The press secretary also on Tuesday phoned Republican mega-donor Sheldon Adelson, whose office had reached out to him. “Sean called shortly after and said he made a terrible mistake and apologised if he was offensive,” Adelson’s spokesman Andy Aboud said in a statement.
Spicer made the inaccurate claim about Hitler, which drew audible gasps from the Washington press corps, in an attempt to question Russia’s continued support for Syrian President Bashar Assad.

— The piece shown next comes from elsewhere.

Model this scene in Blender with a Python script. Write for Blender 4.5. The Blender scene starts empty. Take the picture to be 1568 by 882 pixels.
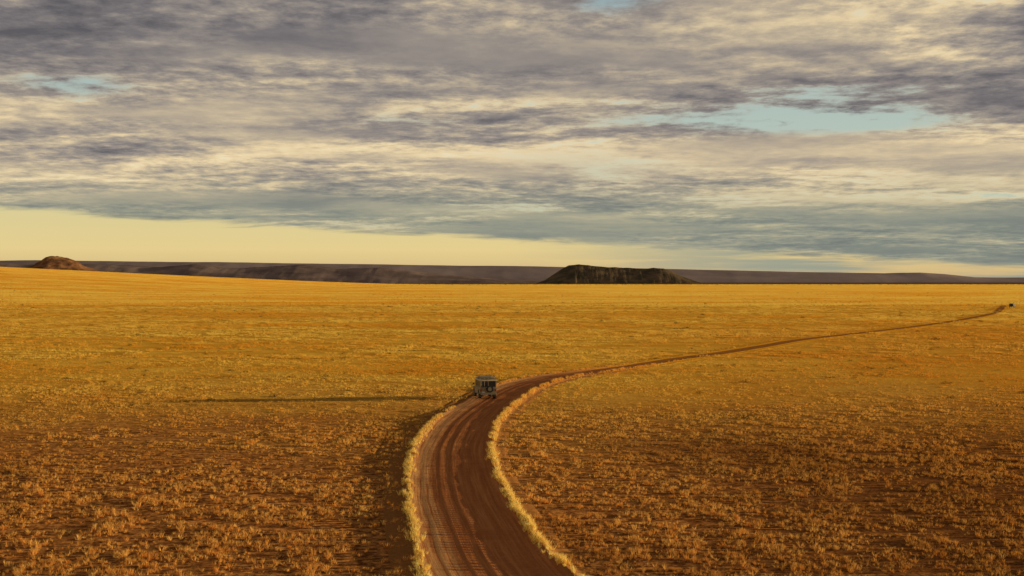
import bpy, bmesh, math, random
import numpy as np
from mathutils import Vector, Matrix, noise as mn
random.seed(7); rng=np.random.default_rng(7)
scene=bpy.context.scene
scene.view_settings.view_transform='Standard'; scene.view_settings.look='None'; scene.view_settings.exposure=0

def lin(r,g,b):
    f=lambda c:(c/255/12.92) if c/255<=0.04045 else ((c/255+0.055)/1.055)**2.4
    return (f(r),f(g),f(b),1)

# ---------------------------------------------------------------- node helper
class N:
    def __init__(s,nt): s.nt=nt
    def new(s,t,**k):
        n=s.nt.nodes.new(t)
        for a,b in k.items(): setattr(n,a,b)
        return n
    def put(s,sock,v):
        if isinstance(v,bpy.types.NodeSocket): s.nt.links.new(v,sock)
        elif v is not None: sock.default_value=v
    def m(s,op,a,b=None,c=None,clamp=False):
        n=s.new('ShaderNodeMath',operation=op,use_clamp=clamp)
        s.put(n.inputs[0],a); s.put(n.inputs[1],b)
        if c is not None: s.put(n.inputs[2],c)
        return n.outputs[0]
    def v(s,op,a,b=None):
        n=s.new('ShaderNodeVectorMath',operation=op); s.put(n.inputs[0],a)
        if b is not None: s.put(n.inputs[1],b)
        return n.outputs[0]
    def comb(s,x,y,z):
        n=s.new('ShaderNodeCombineXYZ'); s.put(n.inputs[0],x); s.put(n.inputs[1],y); s.put(n.inputs[2],z); return n.outputs[0]
    def sep(s,v):
        n=s.new('ShaderNodeSeparateXYZ'); s.put(n.inputs[0],v); return n.outputs
    def noise(s,vec,scale,detail=4,rough=0.5,dist=0,out='Fac'):
        n=s.new('ShaderNodeTexNoise'); s.put(n.inputs['Vector'],vec)
        n.inputs['Scale'].default_value=scale; n.inputs['Detail'].default_value=detail
        n.inputs['Roughness'].default_value=rough; n.inputs['Distortion'].default_value=dist
        return n.outputs[out]
    def ss(s,x,a,b,lo=0.0,hi=1.0):
        n=s.new('ShaderNodeMapRange',interpolation_type='SMOOTHSTEP')
        s.put(n.inputs['Value'],x); s.put(n.inputs['From Min'],a); s.put(n.inputs['From Max'],b)
        n.inputs['To Min'].default_value=lo; n.inputs['To Max'].default_value=hi
        return n.outputs[0]
    def mix(s,f,a,b,mode='MIX'):
        n=s.new('ShaderNodeMix',data_type='RGBA',blend_type=mode)
        s.put(n.inputs[0],f); s.put(n.inputs[6],a); s.put(n.inputs[7],b); return n.outputs[2]
    def ramp(s,f,stops):
        n=s.new('ShaderNodeValToRGB'); s.put(n.inputs[0],f); e=n.color_ramp.elements
        while len(e)<len(stops): e.new(0.5)
        for el,(p,c) in zip(e,stops): el.position=p; el.color=c
        return n.outputs[0]

# ---------------------------------------------------------------- camera
H=11.2
cam_d=bpy.data.cameras.new('camera'); cam=bpy.data.objects.new('camera',cam_d); scene.collection.objects.link(cam)
cam_d.lens=50; cam_d.sensor_width=36; cam_d.clip_start=0.5; cam_d.clip_end=120000
cam.location=(0,0,H); cam.rotation_euler=(math.radians(90-0.29),0,0); scene.camera=cam

# ---------------------------------------------------------------- sun
SUN_EL=4.2; SUN_AZ=83.0     # azimuth clockwise from +Y
el=math.radians(SUN_EL); az=math.radians(SUN_AZ)
sd=Vector((math.sin(az)*math.cos(el),math.cos(az)*math.cos(el),math.sin(el)))
sl=bpy.data.lights.new('sun','SUN'); sl.energy=5; sl.angle=math.radians(0.5); sl.color=(1.0,0.80,0.47)
so=bpy.data.objects.new('sun',sl); scene.collection.objects.link(so); so.rotation_euler=sd.to_track_quat('Z','Y').to_euler()

# ---------------------------------------------------------------- sky
world=bpy.data.worlds.new('World'); scene.world=world; world.use_nodes=True
nt=world.node_tree; nt.nodes.clear(); n=N(nt)
sky=n.new('ShaderNodeTexSky',sky_type='NISHITA'); sky.sun_disc=False
sky.sun_elevation=el; sky.sun_rotation=az; sky.dust_density=2.0; sky.ozone_density=1.0
skyc=n.v('SCALE',sky.outputs[0]); skyc.node.inputs['Scale'].default_value=0.12
tc=n.new('ShaderNodeTexCoord'); d=n.v('NORMALIZE',tc.outputs['Generated'])
x,y,z=n.sep(d)
zc=n.m('MAXIMUM',z,0.0)
A=n.m('ARCTAN2',x,y); E=zc
den=n.m('ADD',zc,0.080)
P=n.comb(n.m('DIVIDE',x,den),n.m('DIVIDE',y,den),0.0)
warp=n.noise(P,0.9,3,0.5,out='Color')
Pw=n.v('ADD',P,n.v('MULTIPLY',n.v('SUBTRACT',warp,(0.5,0.5,0.5)),(0.7,0.8,0)))
nb=n.noise(n.v('MULTIPLY',Pw,(0.5,1,1)),0.8,6,0.5)                    # large masses
nm=n.noise(n.v('ADD',n.v('MULTIPLY',Pw,(0.7,1,1)),(7.3,2.1,0)),2.8,8,0.60)           # mottling
nf=n.noise(n.v('ADD',n.v('MULTIPLY',P,(1.2,1.0,1)),(1.3,9.1,0)),9.0,5,0.65)  # small puffs
soft=n.ss(n.noise(n.v('ADD',n.v('MULTIPLY',P,(0.6,1,1)),(3.3,5.7,0)),1.0,3,0.5),0.38,0.56,0.25,1.1)
def gauss(ax,ex,sa,se,amp):
    da=n.m('DIVIDE',n.m('SUBTRACT',A,ax),sa); de=n.m('DIVIDE',n.m('SUBTRACT',E,ex),se)
    q=n.m('ADD',n.m('MULTIPLY',da,da),n.m('MULTIPLY',de,de))
    return n.m('MULTIPLY',n.m('EXPONENT',n.m('MULTIPLY',q,-1.0)),amp)
def addall(l):
    r=l[0]
    for q in l[1:]: r=n.m('ADD',r,q)
    return r
holes=addall([gauss(0.20,0.110,0.13,0.012,0.58),gauss(0.24,0.130,0.12,0.010,0.28),gauss(-0.30,0.130,0.040,0.008,0.34),
  gauss(-0.08,0.110,0.10,0.006,0.26),gauss(0.07,0.195,0.05,0.014,0.38),gauss(-0.11,0.055,0.25,0.008,0.18),gauss(0.06,0.075,0.12,0.02,0.26),gauss(0.30,0.07,0.10,0.015,0.16)])
mid=n.m('MULTIPLY',n.ss(E,0.040,0.070),n.ss(E,0.135,0.09))
t=addall([n.m('MULTIPLY',n.m('SUBTRACT',nb,0.5),1.5),n.m('MULTIPLY',n.m('MULTIPLY',n.m('SUBTRACT',nm,0.5),1.35),soft),n.m('MULTIPLY',n.m('MULTIPLY',n.m('SUBTRACT',nf,0.5),0.85),soft)])
light=addall([t,0.42,n.m('MULTIPLY',mid,0.23),n.m('MULTIPLY',n.ss(E,0.055,0.035),-0.04),gauss(-0.30,0.165,0.14,0.03,-0.13),gauss(-0.25,0.09,0.12,0.02,-0.08),gauss(0.30,0.165,0.12,0.03,0.14)])
ccol=n.ramp(light,[(0.0,lin(94,92,96)),(0.22,lin(120,115,116)),(0.42,lin(151,142,134)),(0.58,lin(186,171,148)),(0.75,lin(227,205,164)),(1.0,lin(255,237,195))])
lowc=n.ramp(light,[(0.0,lin(116,122,118)),(0.3,lin(136,141,130)),(0.55,lin(166,163,140)),(0.8,lin(210,194,156)),(1.0,lin(240,222,180))])
ccol=n.mix(n.ss(E,0.085,0.04),ccol,lowc)
gap=n.ss(n.m('ADD',holes,n.m('MULTIPLY',t,0.75)),0.16,0.50)
blue=n.mix(0.85,skyc,n.ramp(n.m('MULTIPLY',E,5.0),[(0,lin(210,206,166)),(0.4,lin(194,208,194)),(1.0,lin(150,182,193))]))
deck=n.mix(gap,ccol,blue)
edge=n.m('SUBTRACT',n.m('SUBTRACT',E,n.m('MULTIPLY_ADD',A,-0.056,0.0285)),n.m('MULTIPLY',n.m('SUBTRACT',nm,0.5),0.012))
em=n.ss(edge,-0.0020,0.0035)
veil=n.m('MULTIPLY',n.ss(n.noise(n.v('MULTIPLY',d,(6,6,120)),1.0,5,0.6),0.34,0.58),n.ss(A,-0.02,0.20,0.0,0.9))
band=n.mix(0.88,skyc,n.ramp(n.m('MULTIPLY',E,16.0),[(0,lin(218,186,134)),(0.35,lin(240,216,150)),(1.0,lin(220,213,162))]))
band=n.mix(veil,band,lin(148,156,142))
full=n.mix(em,band,deck)
full=n.mix(n.ss(E,0.24,0.55),full,n.mix(0.3,lin(74,73,80),ccol))
bg=n.new('ShaderNodeBackground'); n.put(bg.inputs[0],full); bg.inputs[1].default_value=1.0
out=n.new('ShaderNodeOutputWorld'); nt.links.new(bg.outputs[0],out.inputs[0])

# ---------------------------------------------------------------- helpers
def mat(name):
    m=bpy.data.materials.new(name); m.use_nodes=True; m.node_tree.nodes.clear()
    k=N(m.node_tree); o=k.new('ShaderNodeOutputMaterial'); return m,k,o
def simple(name,col,rough=0.5,metal=0.0,var=0.12,scale=8):
    m,k,o=mat(name); b=k.new('ShaderNodeBsdfPrincipled')
    g=k.new('ShaderNodeTexCoord')
    f=k.noise(g.outputs['Object'],scale,5,0.6)
    c=k.mix(k.ss(f,0.3,0.7),tuple(q*(1-var) for q in col[:3])+(1,),tuple(min(1,q*(1+var)) for q in col[:3])+(1,))
    k.put(b.inputs['Base Color'],c); b.inputs['Roughness'].default_value=rough; b.inputs['Metallic'].default_value=metal
    k.nt.links.new(b.outputs[0],o.inputs[0]); return m
def rough_normal(k,pos,bx,z):
    q=k.v('MULTIPLY',k.v('SUBTRACT',k.noise(pos,3.5,2,0.7,out='Color'),(0.5,0.5,0.5)),(4.0,4.0,2.0))
    return k.v('NORMALIZE',k.v('ADD',q,k.comb(bx,0,z)))
def grid_mesh(name,X,Y,Z,material,smooth=True,uv=None):
    h,w=X.shape
    verts=np.stack([X,Y,Z],-1).reshape(-1,3)
    i=np.arange(h*w).reshape(h,w)
    f=np.stack([i[:-1,:-1],i[:-1,1:],i[1:,1:],i[1:,:-1]],-1).reshape(-1,4)
    me=bpy.data.meshes.new(name); me.from_pydata(verts.tolist(),[],f.tolist())
    if smooth: me.polygons.foreach_set('use_smooth',[True]*len(me.polygons))
    if uv is not None:
        l=me.uv_layers.new(name='UVMap'); li=np.zeros(len(me.loops),dtype=np.int32); me.loops.foreach_get('vertex_index',li)
        l.data.foreach_set('uv',uv.reshape(-1,2)[li].astype(np.float32).ravel())
    me.materials.append(material); me.update()
    o=bpy.data.objects.new(name,me); scene.collection.objects.link(o); return o
def sstep(a,b,x):
    t=np.clip((x-a)/(b-a),0,1); return t*t*(3-2*t)
_pt=rng.random((256,256))
def vnoise(x,y):
    xi=np.floor(x).astype(int); yi=np.floor(y).astype(int); fx=x-xi; fy=y-yi
    fx=fx*fx*(3-2*fx); fy=fy*fy*(3-2*fy)
    g=lambda a,b:_pt[a%256,b%256]
    return (g(xi,yi)*(1-fx)+g(xi+1,yi)*fx)*(1-fy)+(g(xi,yi+1)*(1-fx)+g(xi+1,yi+1)*fx)*fy
def fbm(x,y,o=5,r=0.5):
    s=0;a=1;t=0
    for k in range(o):
        s=s+a*vnoise(x*2**k+17*k,y*2**k+31*k); t+=a; a*=r
    return s/t
def terrain(x,y):
    ramp_=np.clip((-x-150)/600,0,4.0)
    ramp_=np.where(ramp_<0.25,ramp_*ramp_*2,ramp_-0.125)
    return 30*ramp_*sstep(450,2100,y)*sstep(5200,2600,y)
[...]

The White House on Tuesday accused Russia of trying to cover-up the Syrian government’s role in the chemical weapons, saying US intelligence had confirmed the Assad regime used sarin gas on its own people.
“We had someone as despicable as Hitler who didn’t even sink to using chemical weapons,” Spicer said. “So you have to, if you’re Russia, ask yourself is this a country that you want to align yourself with?”
The Nazis did not use chemical weapons in battle during the Second World War. But, of course, they used the gas Zyklon B in death camps to perpetrate the Holocaust, which wiped out some six million Jews.
The Yad Vashem Holocaust Museum in Israel said on Wednesday that Spicer’s “inaccurate and insensitive” comments “strengthen the hands of those whose goal is to distort history”.
The Jerusalem-based centre said Spicer displayed “a profound lack of knowledge of events of the Second World War, including the Holocaust,” and invited him to visit its website to educate himself.
US Jewish groups were quick to respond on Tuesday. The New York-based Anne Frank Centre demanded that Trump fire Spicer for “Holocaust denial”.
Steven Goldstein, the centre’s executive director, said in a statement that “on Passover no less”, Spicer had “engaged in Holocaust denial, the most offensive form of fake news imaginable, by denying Hitler gassed millions of Jews to death. Spicer’s statement is the most evil slur upon a group of people we have ever heard from a White House press secretary. President Trump must fire him at once.”
The American Jewish Congress (AJC) also called out Spicer and warned against comparing dictators to Hitler in general.
“What did the Nazis use to exterminate millions of Jews if not chemicals in their death camps?” asked AJC CEO David Harris in a statement. “Any comparisons between Hitler and other dictators, or between the Holocaust and other tragedies, such as Syria, are tricky and not advisable.”